2. Clear stencil with 0 and turn off Depth&Color masks

   This has to be done before rendering your mesh with stencil. So if you have more objects rendered in this way you need to do this before each one of them.

3. Set stencil with 1 for solid mesh

4. Clear stencil with 0 for hole meshes

5. Turn on Depth&Color masks and render solid mesh where stencil is 1

In code it looks like this:

// [stencil]
glEnable(GL_STENCIL_TEST);
// whole stencil=0
glClearStencil(0);
glClear(GL_STENCIL_BUFFER_BIT);
// turn off color,depth
glStencilMask(0xFF);
glColorMask(GL_FALSE, GL_FALSE, GL_FALSE, GL_FALSE);
glDepthMask(GL_FALSE);
// stencil=1 for solid mesh
glStencilFunc(GL_ALWAYS,1,0xFF);
glStencilOp(GL_KEEP, GL_KEEP, GL_REPLACE);
glCylinderxz(0.0,y,0.0,r,qh);
// stencil=0 for hole meshes
glStencilFunc(GL_ALWAYS,0,0xFF);
glStencilOp(GL_KEEP, GL_KEEP, GL_REPLACE);
for(b=0.0,j=0;j<12;j++,b+=db)
    {
    x=dev_R*cos(b);
    z=dev_R*sin(b);
    glCylinderxz(x,y-0.1,z,dev_r,qh+0.2);
    }
// turn on color,depth
glColorMask(GL_TRUE, GL_TRUE, GL_TRUE, GL_TRUE);
glDepthMask(GL_TRUE);
// render solid mesh the holes will be created by the stencil test
glStencilFunc(GL_NOTEQUAL,0,0xFF);
glStencilOp(GL_KEEP, GL_KEEP, GL_KEEP);
glColor3f(0.1,0.3,0.4);
glCylinderxz(0.0,y,0.0,r,qh);
glDisable(GL_STENCIL_TEST);

where glCylinderxz(x,y,z,r,h) is just function that render cylinder at (x,y,z) with radius r with y-axis as its rotation axis. The db is angle step (2*Pi/12). Radiuses are r-big, dev_r-hole radius, dev_R-hole centers And qhis the thickness of the plate.

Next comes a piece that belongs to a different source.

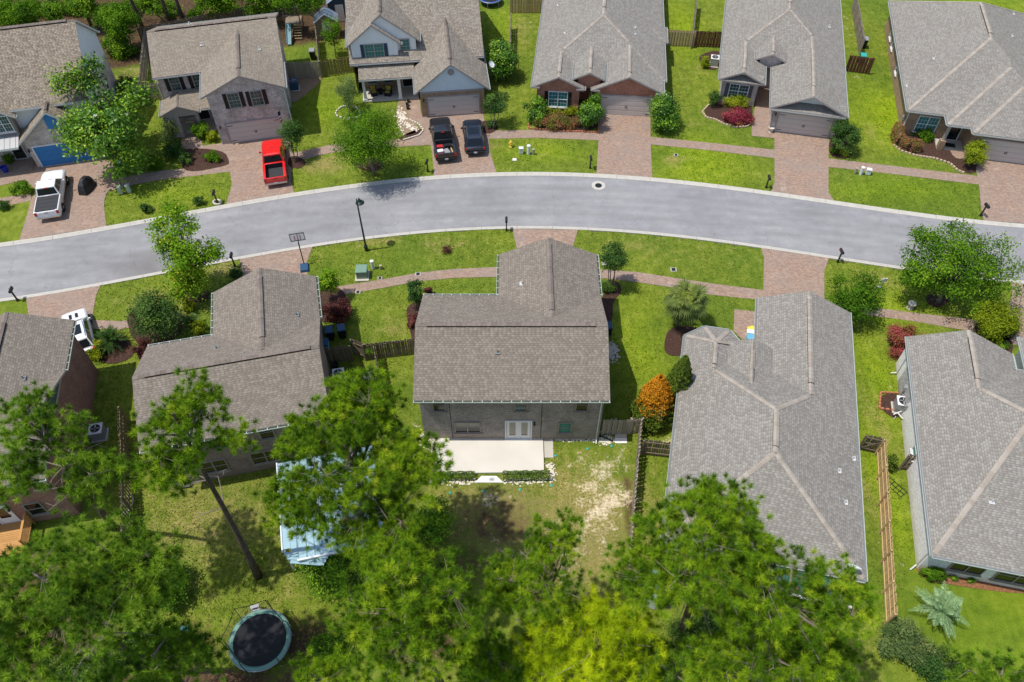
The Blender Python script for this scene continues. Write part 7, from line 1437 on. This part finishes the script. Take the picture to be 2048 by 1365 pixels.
for i, (px, lab) in enumerate([((1175, 898), 'nearest the rear wall of the centre house'), ((1111, 912), 'beside the patio strip'), ((1103, 972), 'below the right hedge'), ((967, 983), 'below the white step'), ((900, 987), 'below the left hedge'), ((1040, 980), 'between the step and the right hedge'), ((1223, 893), 'below the gate slab')]):
    b = MB(); b.lathe([(.07, 0), (.09, .02), (.09, .05), (.03, .07)], (0, 0, 0), 10); tag(b.build('sprinkler_head', TM['teal'], None, P(*px)), 'small teal sprinkler head ' + lab, 'sprinkler', 'teal sprinkler heads of the bare yard')
b = MB(); b.box((.0, 0, .7), (.05, .05, 1.4)); b.box((0, 0, 1.1), (.6, .06, .35), top=.9); tag(b.build('garden_sign', M['white_plastic'], None, P(1758, 580), (0, 0, .2)), 'white lawn ornament among the dark tree branches by the near street', 'ornament')
lathe_thing('lawn_globe', 'white round ornament on the lawn beside the dark tree at right', 'ornament', (1755, 578), [(.02, 0), (.14, .08), (.2, .22), (.14, .36), (.02, .42)], M['slab_white']); lathe_thing('bird_bath', 'pale stone bird bath by the near pavement under the right oak', 'bird bath', (1819, 617), [(.22, 0), (.12, .06), (.09, .4), (.28, .52), (.32, .6), (.26, .56), (.02, .52)], M['stone_pale'])

# ------------------------------------------------------------------ grass blades over the lawns (nobody could count them: one object)
def in_poly(x, y, poly):
    ins = np.zeros(len(x), bool); j = len(poly) - 1
    for i in range(len(poly)):
        xi, yi = poly[i]; xj, yj = poly[j]; c = ((yi > y) != (yj > y)) & (x < (xj - xi) * (y - yi) / (yj - yi + 1e-12) + xi); ins ^= c; j = i
    return ins
NG_ = 235000
gy_ = nr.uniform(14, 88, NG_ * 2); keep = nr.random(NG_ * 2) < np.clip(1.25 - gy_ / 110, .2, 1); gy_ = gy_[keep][:NG_]; gx_ = nr.uniform(-1, 1, len(gy_)) * (14 + gy_ * .52)
ok = ~((gy_ < y_far(gx_) + .03) & (gy_ > y_near(gx_) - .03))
for pl in SHEETS: 
    lo, hi = pl.min(0), pl.max(0); k = np.where((gx_ > lo[0]) & (gx_ < hi[0]) & (gy_ > lo[1]) & (gy_ < hi[1]))[0]
    if len(k): ok[k] &= ~in_poly(gx_[k], gy_[k], pl)
for hs in (A_, B_, C_, D_, E_, F_, G_, H_, I, J_, K_):
    cs, sn = math.cos(hs.rot), math.sin(hs.rot); X_, Y_ = gx_ - hs.loc.x, gy_ - hs.loc.y; lx_, ly_ = X_ * cs + Y_ * sn, -X_ * sn + Y_ * cs
    for bk in hs.B: ok &= ~in_poly(lx_, ly_, inset(bk.poly, [.35] * len(bk.poly)))
ix = np.clip(np.searchsorted(gx, gx_), 0, nx - 1); iy = np.clip(np.searchsorted(gy, gy_), 0, ny - 1); mk = mask[iy, ix]
ok &= nr.random(len(gx_)) > np.clip(mk[:, 1] * .9 + mk[:, 2] * .85, 0, .95)
gx_, gy_, mk = gx_[ok], gy_[ok], mk[ok]; n = len(gx_)
an = nr.uniform(0, 6.283, n); wd = nr.uniform(.03, .07, n); ht = nr.uniform(.03, .075, n) * (1 + .3 * mk[:, 3]); ln = nr.normal(0, .05, (n, 2))
b0 = np.stack([gx_ - np.cos(an) * wd, gy_ - np.sin(an) * wd, np.full(n, -.02)], 1); b1 = np.stack([gx_ + np.cos(an) * wd, gy_ + np.sin(an) * wd, np.full(n, -.02)], 1); tp = np.stack([gx_ + ln[:, 0], gy_ + ln[:, 1], ht], 1)
me = np_mesh(bpy.data.meshes.new('grass'), np.stack([b0, b1, tp], 1).reshape(-1, 3), np.arange(n * 3).reshape(-1, 3))
wv = .5 + .25 * np.sin(gx_ * .9 + 1.7 * np.sin(gy_ * .43)) * np.cos(gy_ * .8); tnt = np.clip(nr.normal(.42, .2, n) + .25 * (wv - .5) + .30 * mk[:, 0] - .10 * mk[:, 3], 0, 1)
me.attributes.new('tint', 'FLOAT', 'FACE').data.foreach_set('value', tnt.astype(np.float32)); me.attributes.new('lush', 'FLOAT', 'FACE').data.foreach_set('value', mk[:, 3].astype(np.float32))
g = NG('grass_blades'); ta = g.n('Attribute', _attribute_name='tint').outputs['Fac']; lu = g.n('Attribute', _attribute_name='lush').outputs['Fac']
ca = g.ramp(ta, [(0, (0.081, 0.117, 0.010)), (.45, (0.157, 0.203, 0.020)), (.75, (0.275, 0.279, 0.060)), (1, (0.437, 0.351, 0.170))]); cb = g.ramp(ta, [(0, (0.109, 0.171, 0.005)), (.5, (0.204, 0.275, 0.009)), (1, (0.332, 0.351, 0.030))])
fresh = g.ramp(g.noise(g.obj(), 0.085, 3), [(0.42, (0, 0, 0)), (0.62, (1, 1, 1))]); cc_ = g.mix(g.math('MULTIPLY', fresh, .6), g.mix(lu, ca, cb), g.ramp(ta, [(0, (0.062, 0.125, 0.010)), (.6, (0.125, 0.215, 0.02)), (1, (0.26, 0.30, 0.06))]))
me.materials.append(g.fin(cc_, .85, .08)); tag(link('grass', me), 'short mown grass of the lawns and verges', kind='stuff')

The result looks like this (each of the 2 plates is rendered with this):

This approach is more suited for thin objects. If your cuts leads to thick enough sides then you need to add a cut side rendering otherwise the lighting could be wrong on these parts.

Answer 2

Sounds like you want constructive solid geometry.

Carve might do what you want. If you just want run-time rendering OpenCSG will work.

Answer 3

I implemented CSG operations using scalar fields earlier this year. It works well if performance isn't important. That is, the calculations aren't real time. The problem is that the derivative isn't defined everywhere, so you can forget about computing cheap vertex-normals that way. It has to be done as a post-step. See here for the paper I used (in the first answer), and some screenshots I made:

CSG operations on implicit surfaces with marching cubes

Also, CSG this way requires the initial mesh to be represented using implicit surfaces. While any geometric mesh can be split into planes, it wouldn't give good results. So spheres would have to be represented by a radius and an origin, and cylinders would be represented by a radius, origin and base height.